Taylor to SEC: force issuers to file reports to one place.

The Securities and Exchange Commission should consider requiring municipal bond issuers to file periodic financial reports with the Municipal Securities Rulemaking Board's central repository, the MSRB's executive director said yesterday.

"We need a market where analysts are ~analyzing' information, not ~searching' for it," said Christopher Taylor, who outlined his views in a keynote address at The Bond Buyer's All-American Municipal Conference in New York City and in an interview following the speech.

Noting that the SEC has asked issuers to develop a list by January of items that should be disclosed, Taylor said the board "applauds" the commission's aggressive move, but has "concerns" that the commission may not be going far enough.

Taylor said that there are two kinds of secondary market disclosure that need to be collected. One is time-sensitive notices by issuers about events such as a withdrawal of funds from an escrow account or a change in the key personnel of an issuer. The other is release of annual financial reports and other periodic information, he said.

Taylor is worried that the SEC may not be focusing on the release of annual reports and other documents in the second category.

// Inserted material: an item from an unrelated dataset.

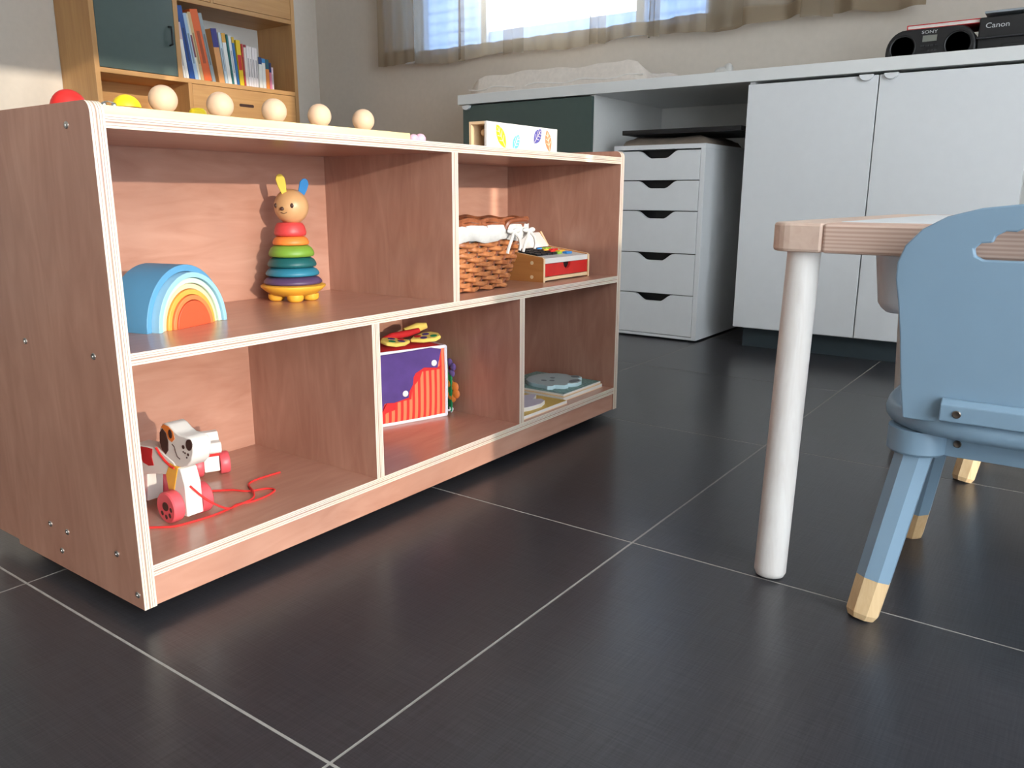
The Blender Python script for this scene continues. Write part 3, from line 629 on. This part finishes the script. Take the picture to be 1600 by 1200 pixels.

He said the board first voiced its concern in an Oct. 7 letter to SEC Chairman Arthur Levitt, which the board released yesterday.

"The commission staff has stated that it will recommend a rule prohibiting dealers from recommending outstanding municipal securities to customers unless the issuer makes available certain continuing disclosure," the letter says.

"Such a rule might bring the secondary market in municipal securities to a halt unless dealers can access reliable and comprehensive information about the the continuing disclosure activities of 50,000 issuers. The very sizable market in mutual funds containing municipal securities could also be adversely affected by such a rule."

Taylor said the SEC would alleviate the board's concerns if it applied the antifraud statutes of the federal securities law to issuers that fail to adhere to certain disclosure requirements. Specifically, the SEC should rule that issuers would be in violation of the statutes if they do not make certain periodic disclosures through a central place that ensures availability to all market participants at the same time, he said.

Taylor told meeting participants that the MSRB should set up a "central tracking system" to help market participants find four important pieces of information. They are: whether periodic disclosure documents will be produced by an issuer; when a periodic disclosure document is expected to be produced during the calendar year; if a disclosure document has, in fact, been produced; and where the disclosure document can be obtained."

Taylor said the, problems are addressed in the corporate securities market by a requirement that all information be filed in a central location -- the SEC.

"Without a similar mechanism in the municipal securities market, we fear that the effort that issuers undertake to produce additional information" may not lead to improvements."

"We question how dealers will be able to comply with any dealer conduct rules written by either the SEC or ourselves if the information is not readily available on an equitable basis to all market participants ... at the same time," Taylor said.

"The board is willing to expand the MSIL system to provide the central tracking function for continuing disclosure information and to provide cost-effective dissemination of expanded numbers of continuing disclosure documents," Taylor said.

The recommendation is expected to draw a strong protest from such issuer groups as the National Association of State Auditors, Comptrollers and Treasurers, which has argued for years that such tracking can adequately be done by states.

Taylor said that while it may sound like "heresy" to some analysts, regulators should consider off a list of 16 items that the American Bankers Association proposed last year that trustees disclose.

"If issuers were required to disclose them to MSIL, which was what the system was designed for, we would probably deal with many of the disclosure problems that the market has experienced," he said. The requirement could be applied to all oustanding issues with little or no additional costs to issuers, particularly GO issuers," he said.

Some analysts warn that if the SEC publishes a set list of disclosures that all or most issuers should make upon request, then the same issuers can refuse to give analysts information that is not on the list.

The heaviest objection to the bankers association's list came from bond lawyers, who argued that trustees often have no authority to release the 16 pieces of information, Taylor said.

The list of 16 items was pared down to four and trustees were authorized to disclose only what an issuer wanted the trustee to disclose, Taylor said. "So much for the market and investors."

"Candidly, the participation in the the MSRB's CDI system has been disappointing," Taylor said. Continuing Disclosure Information began operations last January and in May was opened to issuers. "Few trustees signed up, and the information disclosed was primarily the announcement of bond redemptions. Only a handful of the more than 50,000 issuers have signed on. And only two of a total of 600 notices have announced significant economic information."